Audit team members made the announcement to Detention Center personnel at a post-audit meeting, where they praised staff members for their cooperation, dedication, and professionalism.

DeVance commended Warden Aiello and the entire Detention Center staff for their continuing efforts in ensuring that the Harford County Detention Center maintains the highest standards for its employees and inmates.

“Others [correctional officials] say, ‘We have an old jail. What can you do with an old jail?’” DeVance said. “I’m going to recommend they come to Harford County and see what you can do with an old jail.”

DeVance also commended Standards Manager Christy Royster for the “outstanding job” she did in managing the preparation for the audit. Formerly Program Director for the Harford County Detention Center, Royster was promoted to the position of Accreditation and Standards Manager in July 2003. This MCCS audit was the first audit completed under Royster’s direction.

“It makes me proud to say we achieved 100% compliance on-site for the first time ever,” Royster said. “This would not have been possible without the efforts of this entire staff. I am very proud of every one of them.”

In August 2003, an auditing team from the American Correctional Association (ACA) inspected the Harford County Detention Center and found it to be in 100 percent compliance with all mandated standards and nearly 95 percent compliance of all applicable non-mandatory standards.

Unlike the MCCS audit, the ACA auditing process is entirely voluntary. The Detention Center undergoes this rigorous accreditation process voluntarily as a way to ensure that the facility is in compliance with nationally accepted standards and to demonstrate to the community that the facility is operating at acceptable professional levels.

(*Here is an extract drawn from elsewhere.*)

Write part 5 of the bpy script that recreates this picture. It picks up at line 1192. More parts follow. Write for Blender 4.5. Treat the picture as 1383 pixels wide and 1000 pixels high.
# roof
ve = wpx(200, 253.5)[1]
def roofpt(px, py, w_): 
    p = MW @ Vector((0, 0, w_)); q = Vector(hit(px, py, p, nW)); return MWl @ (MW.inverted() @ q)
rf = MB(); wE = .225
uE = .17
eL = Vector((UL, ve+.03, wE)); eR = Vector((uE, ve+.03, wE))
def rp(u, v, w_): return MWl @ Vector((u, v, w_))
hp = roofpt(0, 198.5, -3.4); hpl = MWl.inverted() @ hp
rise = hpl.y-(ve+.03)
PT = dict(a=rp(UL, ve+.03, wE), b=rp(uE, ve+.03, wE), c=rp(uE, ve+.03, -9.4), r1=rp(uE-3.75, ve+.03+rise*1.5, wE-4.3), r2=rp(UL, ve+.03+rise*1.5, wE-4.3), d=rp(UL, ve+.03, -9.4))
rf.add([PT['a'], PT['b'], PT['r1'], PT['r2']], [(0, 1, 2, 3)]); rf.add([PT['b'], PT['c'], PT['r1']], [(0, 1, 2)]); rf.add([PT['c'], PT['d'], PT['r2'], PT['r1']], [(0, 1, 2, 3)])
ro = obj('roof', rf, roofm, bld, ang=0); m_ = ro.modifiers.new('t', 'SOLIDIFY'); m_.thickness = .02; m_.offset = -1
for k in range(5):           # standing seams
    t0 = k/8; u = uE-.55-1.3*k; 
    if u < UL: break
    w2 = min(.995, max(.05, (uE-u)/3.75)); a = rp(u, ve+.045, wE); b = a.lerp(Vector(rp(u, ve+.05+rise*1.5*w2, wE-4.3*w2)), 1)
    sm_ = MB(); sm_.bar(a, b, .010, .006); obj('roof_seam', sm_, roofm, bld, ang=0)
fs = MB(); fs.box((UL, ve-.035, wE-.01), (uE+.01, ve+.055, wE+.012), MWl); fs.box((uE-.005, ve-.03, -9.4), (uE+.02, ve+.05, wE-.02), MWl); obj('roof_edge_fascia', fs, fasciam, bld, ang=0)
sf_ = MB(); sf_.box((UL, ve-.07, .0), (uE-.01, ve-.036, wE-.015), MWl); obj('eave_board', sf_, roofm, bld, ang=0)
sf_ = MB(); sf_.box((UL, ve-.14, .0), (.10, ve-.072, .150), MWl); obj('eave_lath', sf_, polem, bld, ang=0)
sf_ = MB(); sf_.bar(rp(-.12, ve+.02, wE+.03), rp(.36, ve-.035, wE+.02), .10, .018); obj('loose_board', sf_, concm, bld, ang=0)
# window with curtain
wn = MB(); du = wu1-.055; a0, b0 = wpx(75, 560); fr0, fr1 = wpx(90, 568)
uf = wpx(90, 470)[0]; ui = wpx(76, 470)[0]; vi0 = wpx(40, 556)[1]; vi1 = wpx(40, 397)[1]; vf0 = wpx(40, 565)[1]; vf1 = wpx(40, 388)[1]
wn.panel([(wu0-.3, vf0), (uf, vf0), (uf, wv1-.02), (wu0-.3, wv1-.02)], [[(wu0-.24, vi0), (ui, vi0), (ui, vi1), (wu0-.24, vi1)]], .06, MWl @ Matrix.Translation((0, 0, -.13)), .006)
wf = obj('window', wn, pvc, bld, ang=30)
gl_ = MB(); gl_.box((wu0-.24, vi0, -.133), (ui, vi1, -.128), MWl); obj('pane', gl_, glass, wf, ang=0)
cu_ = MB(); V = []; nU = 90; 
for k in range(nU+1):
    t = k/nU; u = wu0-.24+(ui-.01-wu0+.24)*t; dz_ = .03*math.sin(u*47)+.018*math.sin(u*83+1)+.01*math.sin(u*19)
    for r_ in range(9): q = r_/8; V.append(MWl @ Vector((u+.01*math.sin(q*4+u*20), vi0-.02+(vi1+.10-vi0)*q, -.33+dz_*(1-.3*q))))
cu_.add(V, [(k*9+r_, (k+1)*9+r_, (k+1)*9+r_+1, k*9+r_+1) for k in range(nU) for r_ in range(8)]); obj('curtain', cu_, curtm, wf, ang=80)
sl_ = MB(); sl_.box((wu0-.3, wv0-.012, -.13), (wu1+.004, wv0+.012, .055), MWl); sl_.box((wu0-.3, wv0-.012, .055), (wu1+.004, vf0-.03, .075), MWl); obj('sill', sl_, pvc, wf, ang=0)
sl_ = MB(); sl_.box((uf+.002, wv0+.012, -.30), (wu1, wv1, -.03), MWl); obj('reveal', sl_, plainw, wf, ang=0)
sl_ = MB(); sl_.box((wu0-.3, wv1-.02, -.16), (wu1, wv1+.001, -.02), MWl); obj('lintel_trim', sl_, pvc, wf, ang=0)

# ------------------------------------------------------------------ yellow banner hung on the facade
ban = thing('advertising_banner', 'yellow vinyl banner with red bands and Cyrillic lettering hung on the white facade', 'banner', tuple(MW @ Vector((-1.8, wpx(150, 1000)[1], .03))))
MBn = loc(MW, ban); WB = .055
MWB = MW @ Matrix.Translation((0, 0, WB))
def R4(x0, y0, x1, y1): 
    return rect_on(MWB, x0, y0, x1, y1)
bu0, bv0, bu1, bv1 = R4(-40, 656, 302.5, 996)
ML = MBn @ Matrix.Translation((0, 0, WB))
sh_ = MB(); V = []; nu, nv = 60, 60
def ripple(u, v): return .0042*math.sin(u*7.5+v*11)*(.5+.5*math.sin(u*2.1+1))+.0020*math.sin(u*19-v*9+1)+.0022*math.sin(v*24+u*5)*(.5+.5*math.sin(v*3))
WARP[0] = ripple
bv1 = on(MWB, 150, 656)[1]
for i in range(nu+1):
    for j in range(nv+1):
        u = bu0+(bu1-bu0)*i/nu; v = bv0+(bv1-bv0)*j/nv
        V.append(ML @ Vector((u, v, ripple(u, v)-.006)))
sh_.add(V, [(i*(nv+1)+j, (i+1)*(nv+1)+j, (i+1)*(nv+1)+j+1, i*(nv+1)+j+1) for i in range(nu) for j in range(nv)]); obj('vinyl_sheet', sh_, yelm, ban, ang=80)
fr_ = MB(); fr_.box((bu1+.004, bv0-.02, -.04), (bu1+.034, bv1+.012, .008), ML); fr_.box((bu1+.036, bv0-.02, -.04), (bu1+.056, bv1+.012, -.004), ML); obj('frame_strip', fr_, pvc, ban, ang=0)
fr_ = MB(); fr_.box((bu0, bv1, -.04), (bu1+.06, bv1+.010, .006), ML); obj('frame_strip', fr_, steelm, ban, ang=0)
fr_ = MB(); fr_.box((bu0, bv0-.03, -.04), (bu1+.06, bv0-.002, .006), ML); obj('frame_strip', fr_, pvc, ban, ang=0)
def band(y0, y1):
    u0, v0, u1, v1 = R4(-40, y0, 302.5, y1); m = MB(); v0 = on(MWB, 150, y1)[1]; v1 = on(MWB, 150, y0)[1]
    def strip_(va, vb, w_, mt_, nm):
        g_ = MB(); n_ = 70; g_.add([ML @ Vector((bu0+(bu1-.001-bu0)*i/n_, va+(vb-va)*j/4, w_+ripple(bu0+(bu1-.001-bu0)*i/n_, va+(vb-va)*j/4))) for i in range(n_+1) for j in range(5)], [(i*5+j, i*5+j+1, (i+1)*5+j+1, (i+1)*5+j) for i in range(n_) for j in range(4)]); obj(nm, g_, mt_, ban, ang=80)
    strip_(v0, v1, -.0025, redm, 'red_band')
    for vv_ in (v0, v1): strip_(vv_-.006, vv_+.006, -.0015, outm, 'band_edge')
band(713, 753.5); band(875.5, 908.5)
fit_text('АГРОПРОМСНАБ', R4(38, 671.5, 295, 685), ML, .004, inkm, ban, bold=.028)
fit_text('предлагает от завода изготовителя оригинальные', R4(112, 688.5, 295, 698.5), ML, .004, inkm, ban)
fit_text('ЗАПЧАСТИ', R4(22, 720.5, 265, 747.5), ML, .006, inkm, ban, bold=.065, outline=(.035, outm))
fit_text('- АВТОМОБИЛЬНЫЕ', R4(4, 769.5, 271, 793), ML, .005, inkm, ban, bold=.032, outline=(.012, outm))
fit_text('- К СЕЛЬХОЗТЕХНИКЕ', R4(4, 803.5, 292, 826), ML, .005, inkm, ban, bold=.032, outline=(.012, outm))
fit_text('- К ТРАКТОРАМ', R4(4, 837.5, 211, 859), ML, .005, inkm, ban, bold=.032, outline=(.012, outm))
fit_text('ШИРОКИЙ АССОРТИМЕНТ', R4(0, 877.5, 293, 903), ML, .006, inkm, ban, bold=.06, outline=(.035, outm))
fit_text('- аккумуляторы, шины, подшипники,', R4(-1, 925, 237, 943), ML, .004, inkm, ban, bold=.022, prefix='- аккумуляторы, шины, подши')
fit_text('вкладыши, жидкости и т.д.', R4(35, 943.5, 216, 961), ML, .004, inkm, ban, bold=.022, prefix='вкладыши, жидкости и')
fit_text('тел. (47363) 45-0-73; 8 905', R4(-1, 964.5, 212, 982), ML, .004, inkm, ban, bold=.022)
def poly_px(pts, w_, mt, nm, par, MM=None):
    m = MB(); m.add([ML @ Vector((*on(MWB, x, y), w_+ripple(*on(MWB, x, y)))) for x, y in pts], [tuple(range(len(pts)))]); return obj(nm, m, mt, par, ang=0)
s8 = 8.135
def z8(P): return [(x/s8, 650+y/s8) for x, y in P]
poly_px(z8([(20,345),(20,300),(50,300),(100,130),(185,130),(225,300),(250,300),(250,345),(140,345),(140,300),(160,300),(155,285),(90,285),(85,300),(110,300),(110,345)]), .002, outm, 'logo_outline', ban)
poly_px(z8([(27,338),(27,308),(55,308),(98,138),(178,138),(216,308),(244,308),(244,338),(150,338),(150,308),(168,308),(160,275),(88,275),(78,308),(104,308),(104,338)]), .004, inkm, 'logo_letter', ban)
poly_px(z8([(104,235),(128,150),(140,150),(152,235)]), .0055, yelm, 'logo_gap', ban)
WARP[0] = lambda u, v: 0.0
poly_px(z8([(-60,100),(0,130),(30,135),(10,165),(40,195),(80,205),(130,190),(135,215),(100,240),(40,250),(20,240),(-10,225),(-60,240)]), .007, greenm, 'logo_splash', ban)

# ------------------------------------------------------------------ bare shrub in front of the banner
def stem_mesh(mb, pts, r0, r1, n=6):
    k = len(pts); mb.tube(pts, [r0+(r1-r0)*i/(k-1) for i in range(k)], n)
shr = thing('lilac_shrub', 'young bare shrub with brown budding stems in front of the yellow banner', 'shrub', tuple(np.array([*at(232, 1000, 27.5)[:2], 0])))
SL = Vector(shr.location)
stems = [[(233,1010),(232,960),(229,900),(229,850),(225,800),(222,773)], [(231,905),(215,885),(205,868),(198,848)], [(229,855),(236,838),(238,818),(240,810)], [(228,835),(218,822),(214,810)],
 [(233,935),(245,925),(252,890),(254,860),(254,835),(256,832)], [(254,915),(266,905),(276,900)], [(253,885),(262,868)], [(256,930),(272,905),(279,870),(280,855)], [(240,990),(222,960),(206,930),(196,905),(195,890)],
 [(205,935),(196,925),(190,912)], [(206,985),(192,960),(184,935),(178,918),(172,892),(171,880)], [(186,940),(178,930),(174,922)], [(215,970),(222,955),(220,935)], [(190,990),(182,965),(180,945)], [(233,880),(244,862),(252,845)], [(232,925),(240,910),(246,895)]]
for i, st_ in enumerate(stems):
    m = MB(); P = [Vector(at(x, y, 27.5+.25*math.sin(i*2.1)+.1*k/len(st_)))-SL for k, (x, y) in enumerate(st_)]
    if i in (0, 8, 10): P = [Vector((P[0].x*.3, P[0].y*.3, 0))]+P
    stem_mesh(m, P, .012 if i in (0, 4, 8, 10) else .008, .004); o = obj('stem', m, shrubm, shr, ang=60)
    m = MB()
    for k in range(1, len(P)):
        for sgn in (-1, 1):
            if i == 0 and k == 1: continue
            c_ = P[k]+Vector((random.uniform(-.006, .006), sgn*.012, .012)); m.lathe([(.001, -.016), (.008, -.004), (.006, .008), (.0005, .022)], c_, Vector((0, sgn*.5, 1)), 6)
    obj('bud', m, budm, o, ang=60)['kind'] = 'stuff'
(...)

The accreditation process also allows Detention Center staff to assess the facility’s strengths and weaknesses; identify and achieve obtainable goals; establish specific guidelines for daily operations; aid in the defense of frivolous lawsuits; achieve an increased level of community support, staff professionalism and morale; and implement practical, up-to-date policies and procedures that safeguard the life, health and safety of Detention Center staff and inmates.